I asked them to leave. The last remnant of my former good fortune was gone for good: my friends failed me, miserably. I told them that if I was in their place and one of them was in my place, I would know how to be helpful; I would know what to say, what to do.
I chased them away.
Then I cried out to God, demanding justice, and a voice comes out of the whirlwind and puts me in my place. It was God himself, and he says, “So, Job, where were you when I laid the foundations of the world? Did you give the horse his strength? Did you teach the eagle to fly?
“Have you commanded the morning since your days began?”
“Have you entered the storehouses of the snow?”
“Is the wild ox willing to serve you?”
“Gird up your loins like a man, I will question you, and you will answer me.”
I responded, “Look, I’m just a little guy in this big drama; I shouldn’t have complained.”

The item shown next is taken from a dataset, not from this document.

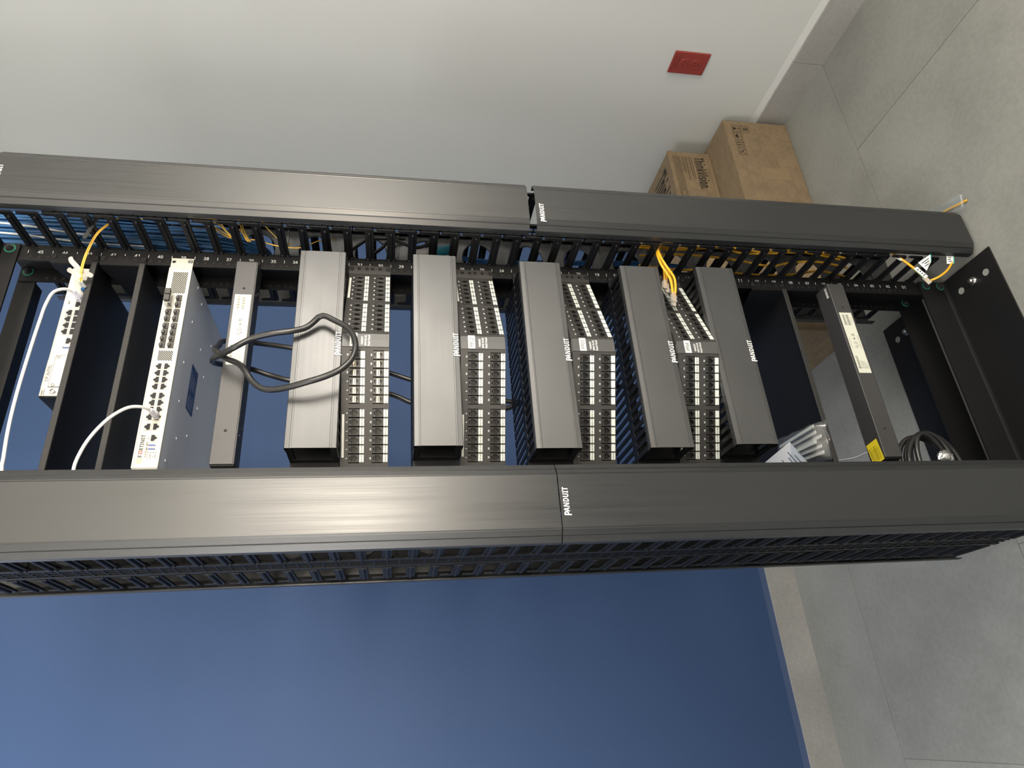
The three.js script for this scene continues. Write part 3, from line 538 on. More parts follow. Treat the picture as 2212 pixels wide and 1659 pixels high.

He never told me why he made all those bad things happen to me; but he certainly made his point! He put me in my place. There are some things beyond my understanding; there’s no rational explanation. So I kept quiet and listened.
Then the strangest thing happens. He tells my three friends to apologize to me, to sacrifice seven bulls and seven rams and come to me with the burnt offering.
He gives me all of my wealth back, double. I had twice as many sheep, cattle, and oxen; and I got my children back.
You know, it was like a bad dream. Maybe it was a dream, after all.”
Job’s friends failed because they responded defensively, protecting their old ideas about God and justice and mercy.
May we learn to sit with friends and loved ones in their pain without imposing our needs during those difficult times.